Techum shabbat


In Jewish halacha, the techum shabbat, or simply techum, is a limited physical area in which a Jew is permitted to walk on foot on Shabbat and Jewish holidays. In general, this area is calculated by measuring 2000 cubits in every direction from the place where a person was located when Shabbat began.
One may extend this limit for an additional 2000 cubits in one direction, using a procedure known as eruv techumin.

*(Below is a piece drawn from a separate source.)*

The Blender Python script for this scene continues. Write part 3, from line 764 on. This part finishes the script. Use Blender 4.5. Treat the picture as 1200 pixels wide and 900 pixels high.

The starting point for measurement

A person who is located in an open area outside human settlement, measures 2000 cubits outside the "four cubits" surrounding him which are considered his personal space. If a person is located in an isolated house which is not part of a larger settlement, the techum is measured from outside the courtyard of his house. If he is within a settlement, the entire area of the settlement is considered his personal space.
A person need not say or intend anything particular for this normal techum to take effect. However, he may declare that his "dwelling place" is located in a different place from his location at the entrance of Shabbat. For example: if a person is located just outside a city, he may declare that his dwelling place is within the city.
When this declaration is made in error, it is not valid. Therefore, a person who does not realize before Shabbat that he is adjacent to a city, and discovers this fact during Shabbat, may then enter the city and calculate his techum according to the city's techum. However, if he was aware of the city before Shabbat and knowingly chose his "dwelling place" to be based on his location outside the city, his techum remains as he intended, and if parts of the city are outside his 2000-cubit zone, he may not enter those parts.

Determining the limit

To calculate the techum for a city, it is first necessary to determine the city boundary from which the 2000 cubits are to be measured. A city may be of any shape, but the boundary used for this purpose is always a rectangle - the smallest rectangle which can contain the entire city. If the city is rectangular or close to rectangular in shape, the rectangle used for measurement will follow the edges of the city. If the city has an irregular shape, the rectangle follows the cardinal directions.) The measurement of 2000 cubits for a city's techum begins at the edge of this rectangle. However, if a city has a concave shape and the "edges" of the concave hollow are more than 4000 cubits apart, parts of the hollow located more than 2000 cubits from the city are not included in the techum rectangle.
Any house which is found within a distance of 70 cubits from the city is considered part of the city. If a second house is located less than 70 cubits from the first house, then it too is considered part of the city. By this principle, a "city" can extend over a large area even if its buildings are quite distant from one another. This is on condition that the buildings are used for dwelling, not for storage or other purposes. Of course, the rectangle enclosing the city will include even more space.
Two cities which have less than 141 cubits of open space between them are considered to be one city for the purposes of calculating techum.
When a group of nomadic people live in temporary buildings such as tents, their encampment is not considered a single settlement, and each individual measures 2000 cubits from his own dwelling. But if they built a fixed common structure such as a fence, they do count as a single settlement.
Since the travel limit is rectangular, one may travel 2,000 cubits parallel to the side of the rectangle, or about 2,800 cubits diagonally.
This summary of the laws is simplified and incomplete, and more details apply in practice.

Other laws

Rabbi Yehudai Gaon and R. Achai Gaon explain the verse, "let every man abide in his place," as meaning that if he were uprooted from his place beyond the 2,000 cubits' Sabbath limit, either by a gentile or by an evil spirit, he is not permitted to move beyond four cubits of that place until the Sabbath has departed. Of these four cubits, R. Meir said that three cubits are for his body, and another cubit for him to stretch out his arms and his legs, while R. Yehuda says three cubits are for his body, and another cubit for him to retrieve an object from beneath his head and to place it beneath his feet, or vice versa.
It is prohibited to go out to the "Sabbath limit" and wait there until nightfall in order to perform some labor there immediately after Shabbat, as this preparation violates a separate prohibition, of pursuing business affairs on Shabbat. However, if one's animal had strayed beyond the limit, he may stand at the "Sabbath limit" and call out to the animal, causing it to return on its own power.